-- Begin DATA BLOCK --

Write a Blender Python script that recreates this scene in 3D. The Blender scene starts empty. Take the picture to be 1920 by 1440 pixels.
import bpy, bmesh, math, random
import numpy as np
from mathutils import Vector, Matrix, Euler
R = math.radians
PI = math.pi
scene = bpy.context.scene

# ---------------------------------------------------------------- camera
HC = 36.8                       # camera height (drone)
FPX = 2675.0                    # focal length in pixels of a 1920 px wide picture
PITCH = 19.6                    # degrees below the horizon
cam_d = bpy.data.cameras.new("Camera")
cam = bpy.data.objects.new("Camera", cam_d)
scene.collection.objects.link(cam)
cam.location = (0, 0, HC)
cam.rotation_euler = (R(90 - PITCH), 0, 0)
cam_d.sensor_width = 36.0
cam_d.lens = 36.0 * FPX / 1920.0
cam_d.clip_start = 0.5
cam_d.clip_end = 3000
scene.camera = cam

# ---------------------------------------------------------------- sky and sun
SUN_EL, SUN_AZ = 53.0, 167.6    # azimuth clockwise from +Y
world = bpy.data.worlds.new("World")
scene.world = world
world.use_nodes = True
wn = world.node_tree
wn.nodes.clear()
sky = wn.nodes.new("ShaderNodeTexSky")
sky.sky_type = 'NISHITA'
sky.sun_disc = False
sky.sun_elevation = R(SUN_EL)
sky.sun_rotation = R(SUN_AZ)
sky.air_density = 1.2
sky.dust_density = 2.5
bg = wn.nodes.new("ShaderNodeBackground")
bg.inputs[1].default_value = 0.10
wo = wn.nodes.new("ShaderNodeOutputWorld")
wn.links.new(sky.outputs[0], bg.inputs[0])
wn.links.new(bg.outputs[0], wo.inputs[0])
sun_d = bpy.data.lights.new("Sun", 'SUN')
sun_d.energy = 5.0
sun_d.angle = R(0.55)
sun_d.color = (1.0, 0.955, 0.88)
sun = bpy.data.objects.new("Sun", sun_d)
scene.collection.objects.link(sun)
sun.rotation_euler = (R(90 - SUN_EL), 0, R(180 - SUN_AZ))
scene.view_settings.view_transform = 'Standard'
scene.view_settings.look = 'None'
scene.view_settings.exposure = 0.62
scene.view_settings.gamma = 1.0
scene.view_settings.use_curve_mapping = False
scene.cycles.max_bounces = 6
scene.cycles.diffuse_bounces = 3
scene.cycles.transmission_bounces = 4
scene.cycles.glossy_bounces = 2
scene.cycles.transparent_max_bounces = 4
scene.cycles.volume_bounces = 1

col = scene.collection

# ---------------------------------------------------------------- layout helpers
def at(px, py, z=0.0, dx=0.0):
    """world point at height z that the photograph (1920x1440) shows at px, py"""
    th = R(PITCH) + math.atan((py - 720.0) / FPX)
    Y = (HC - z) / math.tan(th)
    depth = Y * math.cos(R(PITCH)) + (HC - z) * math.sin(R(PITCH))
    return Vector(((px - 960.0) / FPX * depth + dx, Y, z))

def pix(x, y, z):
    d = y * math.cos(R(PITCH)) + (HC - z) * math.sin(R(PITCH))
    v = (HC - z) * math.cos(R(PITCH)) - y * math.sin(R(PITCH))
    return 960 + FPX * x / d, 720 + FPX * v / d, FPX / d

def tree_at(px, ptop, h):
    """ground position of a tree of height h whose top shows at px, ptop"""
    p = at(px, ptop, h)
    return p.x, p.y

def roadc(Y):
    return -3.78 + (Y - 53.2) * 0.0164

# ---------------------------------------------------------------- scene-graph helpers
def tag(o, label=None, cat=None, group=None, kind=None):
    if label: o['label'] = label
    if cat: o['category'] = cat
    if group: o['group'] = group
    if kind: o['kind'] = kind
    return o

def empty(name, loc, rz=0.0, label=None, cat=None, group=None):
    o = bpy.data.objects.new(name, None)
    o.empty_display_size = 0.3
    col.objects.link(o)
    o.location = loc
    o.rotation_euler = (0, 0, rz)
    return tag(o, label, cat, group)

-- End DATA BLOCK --

* **WHAT NEEDS TO BE DONE**
From the top of the listing above, restate each line word for word up to and including the line with "scene = bpy.context.scene"; add nothing else.

* **THE REPLY**
Write a Blender Python script that recreates this scene in 3D. The Blender scene starts empty. Take the picture to be 1920 by 1440 pixels.
import bpy, bmesh, math, random
import numpy as np
from mathutils import Vector, Matrix, Euler
R = math.radians
PI = math.pi
scene = bpy.context.scene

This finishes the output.